Existing parallax surveys routinely measure changes in apparent stellar positions to within 2 mas by means of CCD imaging against background stars. A dedicated survey using similar techniques could thus expect to detect perturbations due to the gravitational influence of a companion in a regime of importance to our understanding of the substellar companion mass function. This technique could uncover Jupiter-mass (MJ) companions orbiting at 5 AU from late M Dwarfs 8 pc away, or 13-MJ companions (deuterium-burning mass limit) 5 AU from late K dwarfs at a distance of 20 pc. In contrast, previous companion searches with photographic plates did not reliably detect reflex motions of less than 30 mas and produced no conclusive evidence for a single substellar companion.

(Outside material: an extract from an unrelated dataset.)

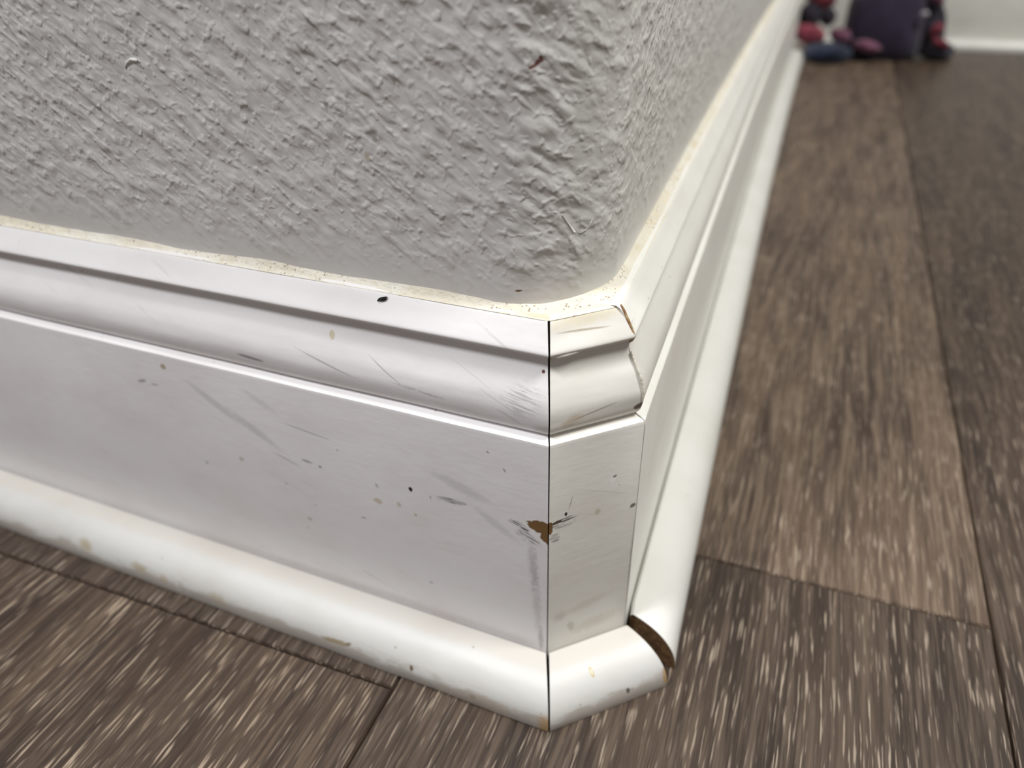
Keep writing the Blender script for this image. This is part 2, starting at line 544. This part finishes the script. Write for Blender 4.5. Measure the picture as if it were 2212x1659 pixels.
def plank(x0, x1, y0, y1, tone, skew=SKEW):
    g, b, t = 0.18, 0.55, 4.0
    xm = (x0 + x1) / 2

    def ring(ins, z):
        return [(x0 + ins, y0 + ins + skew * (x0 - xm)), (x1 - ins, y0 + ins + skew * (x1 - xm)),
                (x1 - ins, y1 - ins + skew * (x1 - xm)), (x0 + ins, y1 - ins + skew * (x0 - xm))], z
    vs_, fs = [], []
    for ins, z in ((g, -t), (g, -b), (g + b * 0.8, 0.0)):
        pts, zz = ring(ins, z)
        vs_ += [(x * MM, y * MM, zz * MM) for x, y in pts]
    for r_ in range(2):
        for i in range(4):
            j = (i + 1) % 4
            fs.append((r_ * 4 + i, r_ * 4 + j, r_ * 4 + 4 + j, r_ * 4 + 4 + i))
    fs += [(0, 1, 2, 3), (8, 9, 10, 11)]
    o = mesh_obj('plank', vs_, fs, M_floor, floor)
    o.color = tone
    return o


random.seed(4)
joints = {-6: [310], -5: [-420], -4: [220], -3: [-90], -2: [380], -1: [-18.6], 0: [53.4], 1: [-330], 2: [420], 3: [-120],
          4: [250], 5: [-500], 6: [90], 7: [600], 8: [-200]}
for c in range(-6, 9):
    ys = [-1150] + joints[c] + [1350]
    for i in range(len(ys) - 1):
        v = random.uniform(0.92, 1.06)
        tone = (v, v, v, 0.7)
        if c == 0 and i == 1:
            tone = (1.88, 1.90, 1.84, 0.3)
        if c == 0 and i == 0:
            tone = (0.98, 0.97, 0.93, 0.75)
        if c == -1 and i == 0:
            tone = (0.98, 0.93, 0.86, 0.95)
        if c == 1:
            tone = (0.95, 0.92, 0.88, 0.6)
        plank(X0 + PW * c, X0 + PW * (c + 1), ys[i], ys[i + 1], tone)

# ------------------------------------------------------------------ baseboards
ogee_low = catmull([(2.4, 73.4), (1.7, 74.2), (1.2, 75.4), (1.0, 77.0), (1.1, 78.7), (1.65, 80.7), (2.6, 82.7), (3.65, 84.6), (4.5, 86.2),
                    (4.95, 87.5), (5.05, 88.8)], 5)
top_band = catmull([(4.5, 89.5), (3.85, 89.9), (3.8, 90.4), (4.4, 91.3), (5.5, 92.8), (6.7, 94.5), (7.35, 95.3), (8.0, 95.7)], 4)
PROF = [(11.5, 0.4), (0.0, 0.4), (0.0, 30.0), (0.0, 71.9), (0.15, 72.5), (0.5, 72.75), (2.0, 73.2)] + ogee_low + top_band + [(11.5, 95.7)]


def wob(seed, amp):
    def f(i, j, x, y, d, z):
        p = Vector((x * 0.05 + seed, y * 0.05, z * 0.3))
        return (noise.noise(p) * amp, noise.noise(p + Vector((9, 4, 2))) * amp) if z > 72 else (0, 0)
    return f


JG = 0.14     # half the joint gap
lx = [-900, -600, -400, -300, -240] + [-200 + 8 * i for i in range(25)]
lpath = [(x, 0, 0, 1) for x in lx] + [(-JG, 0, -T8, 1)]
bl = structure(sweep('baseboard_left', lpath, PROF, M_base_l, jitter=wob(1.3, 0.10)),
               'scuffed white moulded baseboard along the left wall', 'baseboard')

# corner piece, in its own frame so that x runs along it
CL = math.hypot(*P2)
CA = math.atan2(P2[1], P2[0])
n_c = 14
cpath = []
for i in range(n_c + 1):
    t = i / n_c
    ax = JG + (CL - 2 * JG) * t
    mx = T8 * (1 - t) + (-T8) * t if i in (0, n_c) else 0
    if 0 < i < n_c:
        mx = T8 * (1 - 2 * t)
    cpath.append((ax, 0, mx, 1))
bc = sweep('baseboard_corner', cpath, PROF, M_base_c, jitter=wob(5.1, 0.28))
bc.rotation_euler = (0, 0, CA)
structure(bc, 'short angled white baseboard piece wrapping the wall corner', 'baseboard')

rp = right_path(0.25, END_S, 40, True, True)
br = structure(sweep('baseboard_right', rp, PROF, M_base_r, jitter=wob(8.2, 0.10)),
               'white moulded baseboard receding along the right wall', 'baseboard')
ex, ey = rp[-1][0], rp[-1][1]
structure(sweep('baseboard_end', [(ex, ey, -1, -1), (ex - 200, ey, 0, -1), (ex - 900, ey, 0, -1)], PROF, M_base_r),
          'white baseboard turning behind the far end of the right wall', 'baseboard')

# ------------------------------------------------------------------ shoe mouldings
SHOE = [(-0.3, 0.15), (-13.1, 0.15), (-13.2, 1.0)]
for i in range(1, 17):
    a = math.pi / 2 * i / 16
    SHOE.append((-1.2 - 12.0 * math.cos(a) ** 0.92, 1.0 + 10.1 * math.sin(a) ** 0.92))
SHOE += [(-0.75, 10.7), (-0.35, 10.1)]


def shoewob(seed, amp):
    def f(i, j, x, y, d, z):
        return (noise.noise(Vector((x * 0.06 + seed, y * 0.06, z * 0.2))) * amp if d < -2 else 0, 0)
    return f


sl = [(x, 0, 0, 1) for x in lx] + [(-0.4, 0, -T8, 1)]
structure(sweep('trim_1', sl, SHOE, M_shoe_l, jitter=shoewob(2, 0.25), angle=40, endmat=M_raw),
          'dirty white quarter-round moulding at the foot of the left wall', 'moulding')
scp = [(0.45 + (CL - 0.9) * t, 0, T8 * (1 - 2 * t), 1) for t in [i / 10 for i in range(11)]]
so = sweep('trim_2', scp, SHOE, M_shoe_c, jitter=shoewob(4, 0.2), angle=40, endmat=M_raw)
so.rotation_euler = (0, 0, CA)
structure(so, 'short white quarter-round moulding piece across the wall corner', 'moulding')
srp = right_path(0, END_S, 40, False, True, gap=0.0)
x, y, mx, my = srp[0]
srp[0] = (x + 0.3, y + 3.2, -1.0, 0.30)
x, y, mx, my = srp[1]
srp = [srp[0]] + [p for p in srp[1:] if p[1] > srp[0][1] + 3]
structure(sweep('trim_3', srp, SHOE, M_shoe_r, angle=40, endmat=M_raw),
          'white quarter-round moulding along the right wall with an open gap at its near end', 'moulding')
structure(sweep('trim_4', [(ex, ey, -1, -1), (ex - 200, ey, 0, -1), (ex - 900, ey, 0, -1)], SHOE, M_shoe_r, angle=40),
          'white quarter-round moulding turning behind the end of the right wall', 'moulding')

# ------------------------------------------------------------------ walls with a bull-nosed corner
DW, RB = 9.0, 19.0
XRW = lambda s: xr(s) - 10.3
ccx, ccy = XRW(14.0) - RB, DW + RB
wl = [(-900, DW), (-500, DW), (-300, DW)] + [(-200 + 10 * i, DW) for i in range(18)]
wl = [p for p in wl if p[0] < ccx - 1]
arc = [(ccx + RB * math.sin(a), ccy - RB * math.cos(a)) for a in [math.pi / 2 * i / 32 for i in range(33)]]
wr = [(XRW(s), P2[1] + s) for s in [20 + 8 * i for i in range(12)] + [130, 160, 200, 260, 340, 440, 560, 700, END_S - 9]]
ZW0, ZW1 = 92.0, 2440.0


def wall(name, line, mat, back):
    """a solid wall: the visible face follows the line, the back closes the plan"""
    plan = line + back
    n = len(plan)
    zs = [ZW0, 100, 115, 150, 250, 600, ZW1]
    verts = [(x * MM, y * MM, z * MM) for z in zs for (x, y) in plan]
    faces = []
    for a in range(len(zs) - 1):
        for i in range(n):
            k_ = (i + 1) % n
            faces.append((a * n + i, a * n + k_, (a + 1) * n + k_, (a + 1) * n + i))
    faces.append(tuple(range(n)))
    faces.append(tuple(range((len(zs) - 1) * n, len(zs) * n)))
    return mesh_obj(name, verts, faces, mat, None, 40)


mid = len(arc) // 2
inner = (arc[mid][0] - 75, arc[mid][1] + 75)
wall_l = structure(wall('wall_left', wl + arc[:mid + 1], M_wall_l, [inner, (-900, inner[1])]),
                   'light grey textured wall on the left of the corner', 'wall')
wex, wey = wr[-1]
wall_r = structure(wall('wall_right', arc[mid:] + wr, M_wall_r, [(wex - 70, wey - 70), inner]),
                   'light grey textured wall receding on the right of the corner', 'wall')
structure(wall('wall_end', [(wex, wey), (wex - 100, wey), (wex - 880, wey)], M_wall_r, [(wex - 880, wey - 70), (wex - 70, wey - 70)]),
          'light grey wall face behind the far end of the right wall', 'wall')

# caulk bead between baseboard top and wall, following both lines
cin, cout = [], []
lin = [(-900, DW), (-500, DW), (-300, DW), (-240, DW)] + [(-200 + 3 * i, DW) for i in range(70)]
lin = [p for p in lin if p[0] < ccx - 0.5]
wall_line = lin + arc + [(XRW(s), P2[1] + s) for s in [20 + 4 * i for i in range(26)] + [130, 160, 200, 260, 340, 440, 560, 700, END_S - 9]]


def board_front(p, q):
    """point on the top edge of the baseboard facing wall point p"""
    x, y = p
    d0 = 7.25
    best = None
    nx, ny = q
    # intersect the outward ray with left, corner and right top-edge lines and take the nearest
    cands = []
    if abs(ny) > 1e-6:
        cands.append((d0 - y) / ny)
    n2 = (math.sin(CA), -math.cos(CA))
    den = n2[0] * nx + n2[1] * ny
    if abs(den) > 1e-6:
        cands.append((-d0 - (n2[0] * x + n2[1] * y)) / den)
    s = y - P2[1]
    if abs(nx) > 1e-6:
        cands.append((xr(s) - d0 - x) / nx)
    cands = [c for c in cands if c > 0]
    t = min(cands) if cands else 2
    return (x + nx * t, y + ny * t)


cv, cf = [], []
rng = random.Random(3)
for i, p in enumerate(wall_line):
    a = wall_line[max(i - 1, 0)]
    b = wall_line[min(i + 1, len(wall_line) - 1)]
    tx, ty = b[0] - a[0], b[1] - a[1]
    L = math.hypot(tx, ty)
    q = (ty / L, -tx / L)
    bx, by = board_front(p, q)
    hz = 97.0 + 0.8 * noise.noise(Vector((p[0] * 0.05, p[1] * 0.09, 3))) + 0.2 * noise.noise(Vector((p[0] * 0.3, p[1] * 0.3, 7)))
    for k_ in range(6):
        t = k_ / 5
        x = bx + (p[0] - bx) * t - q[0] * 0.12 * (t == 1)
        y = by + (p[1] - by) * t - q[1] * 0.12 * (t == 1)
        z = 95.36 + (hz - 95.36) * (0.35 * t + 0.65 * t ** 2.2)
        z += 0.12 * noise.noise(Vector((x * 0.8, y * 0.8, k_))) * (0 < k_ < 5)
        cv.append((x * MM, y * MM, z * MM))
for i in range(len(wall_line) - 1):
    for k_ in range(5):
        cf.append((i * 6 + k_, i * 6 + k_ + 1, (i + 1) * 6 + k_ + 1, (i + 1) * 6 + k_))
cau = mesh_obj('caulk_bead', cv, cf, M_caulk, wall_l, 60)
cau['label'] = 'yellowed cream caulk bead with dirt specks'
me = cau.data
if me.polygons[0].normal.z < 0:
    me.flip_normals()

# ------------------------------------------------------------------ far wall
FY = 1008.0
M_far = wall_material('far_wall_paint', (206, 203, 202))
fy0, fy1 = FY * MM + 0.0095, FY * MM + 0.11
fwall = mesh_obj('wall_back', [(x_, y_, z_) for z_ in (0.09, 2.44) for (x_, y_) in ((-1.1, fy0), (1.5, fy0), (1.5, fy1), (-1.1, fy1))],
                 [(0, 1, 2, 3), (4, 5, 6, 7), (0, 1, 5, 4), (1, 2, 6, 5), (2, 3, 7, 6), (3, 0, 4, 7)], M_far)
structure(fwall, 'blurred light grey wall at the back of the room', 'wall')
fp = [(-1100, FY, 0, 1), (200, FY, 0, 1), (1500, FY, 0, 1)]
structure(sweep('baseboard_back', fp, PROF, M_base_r), 'blurred white baseboard on the back wall behind the plush toy', 'baseboard')
structure(sweep('trim_5', fp, SHOE, M_shoe_r, angle=40), 'blurred white quarter-round moulding at the foot of the back wall', 'moulding')

# ------------------------------------------------------------------ small debris on the moulding
def fleck(name, loc, size, rot, mat, label, cat, seed):
    r_ = random.Random(seed)
    bm = bmesh.new()
    bmesh.ops.create_icosphere(bm, subdivisions=2, radius=1)
    for v in bm.verts:
        v.co *= 1 + 0.35 * noise.noise(v.co * 1.7 + Vector((seed, 0, 0)))
        v.co = Vector((v.co.x * size[0], v.co.y * size[1], v.co.z * size[2])) * MM
    me = bpy.data.meshes.new(name)
    bm.to_mesh(me)
    bm.free()
    me.materials.append(mat)
    o = bpy.data.objects.new(name, me)
    sc.collection.objects.link(o)
    o.location = Vector(loc) * MM
    o.rotation_euler = rot
    o['label'] = label
    o['category'] = cat
    return o


M_black = plain('black_crumb', (34, 38, 36), (20, 22, 22), 900, 0.5)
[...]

Technological advances in ground-based interferometry promise order-of-magnitude improvements but are not well-suited to large-scale surveys of relatively faint stars. Space-based surveys will do better, but are limited to mission lifetimes that preclude measurement of companions with orbital periods greater than a few years. A survey with small telescopes in each hemisphere can economically probe the substellar companion population in a statistically significant sample for a time period that is not accessible to currently planned space missions. We explore the limits of such a search by calculating detection efficiencies for a variety of observing strategies.